The question is direct and a little unsettling. It is not as easy to answer as, “What do you do for a living?” It requires some thought. When asked why he likes to pose that question, the old man responds that he doesn’t care how they answer. He just wants to put the thought into their minds. He thinks everyone should live their lives in such a way that they can have a good answer.

“What have you done that you believe in and are proud of?”

As I search for an answer, my mind goes first to family. We’ve raised healthy and productive children who want to make this world a better place. Not that I’ve been a model parent – far from it. But I’m proud of them. I also believe in the life my spouse and I have tried to put together with one another. We both chose to work hard on our relationship from the beginning.

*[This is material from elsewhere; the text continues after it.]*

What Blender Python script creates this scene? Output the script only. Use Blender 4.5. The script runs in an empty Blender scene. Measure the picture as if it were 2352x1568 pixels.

What else have I done that I believe in and I’m proud of? Several things, I hope. But one especially is the creation of Life Support System. For me it’s always been about reaching out, and I’m gratified when others in our Life Support System family write and tell me how it has made a difference. In a small way I think we’re helping to bring the world together.

How would you answer that intriguing question? It may not be a big thing. Perhaps it’s something that nobody but you cares about. But it cost you somehow … you’re invested in it. You probably will never be awarded a Nobel Prize for your accomplishment, but it was important enough to do.

I think this can be one of the most powerful questions we can ever ask ourselves. It causes us to look deep inside and, like the old man says, prompts us to live our lives in such a way that we can have a good answer.

Now it’s your turn. You may want to close your eyes and give it some thought. “What have you done that you believe in and are proud of?”

— Steve Goodier, Life Support System

Consider this: How would you answer the question?